Jaap Buitendijk/Warner Bros.

The British culture clash series, Hornby's first drama written for TV, is inspired by Nina Stibbe's book.

Helena Bonham Carter will star in Nick Hornby’s Love, Nina, an adaptation of Nina Stibbe's book Love, Nina: A Nanny Writes Home, for BBC flagship channel BBC One, the U.K. public broadcaster said Wednesday.

She will play Georgia, "the beautiful, forthright mother" of two brothers who get a new nanny.

The British culture clash drama about a young nanny from Leicester finding her feet in 1980s London will be Hornby's first drama written for TV. It is inspired by Stibbe’s book, which consists of the letters she wrote as a young live-in nanny to her sister back home. The BBC promises "a charming, laugh-out-loud" series that "celebrates family and friendship in all its chaotic glory."

"Nina Stibbe’s book Love, Nina has already established itself as a much-loved piece of comic writing and I love it," Hornby said. "Her observations and worldview were the inspiration for a show that we think captures the same spirit.
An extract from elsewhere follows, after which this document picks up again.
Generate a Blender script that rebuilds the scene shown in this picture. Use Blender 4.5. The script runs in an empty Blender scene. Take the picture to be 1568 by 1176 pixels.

It’s been a joy to write and we’re thrilled with the quality of our cast."

The show reunites Bonham Carter with Toast director S.J. Clarkson, who returns to U.K. TV after directing the opening episodes of Marvel and Netflix's AKA Jessica Jones and Vinyl for Martin Scorsese and HBO.

The Love, Nina cast also includes Faye Marsay (The White Queen, Game of Thrones) as Nina, Jason Watkins (The Lost Honour of Christopher Jefferies, W1A) as author Malcolm Tanner and Josh McGuire (Mr Turner) as Nina’s on-again, off-again boyfriend. Ethan Rouse and Harry Webster will play brothers Joe and Max.

Filming takes place on location in London this month.

Produced by See-Saw Films (Top of the Lake), Love, Nina was commissioned by BBC One controller Charlotte Moore and Ben Stephenson, former controller BBC Drama Commissioning.

Love, Nina got an order for five 30-minute episodes. Stibbe’s book, her first, won the 2014 National Book Award for popular non-fiction book of the year.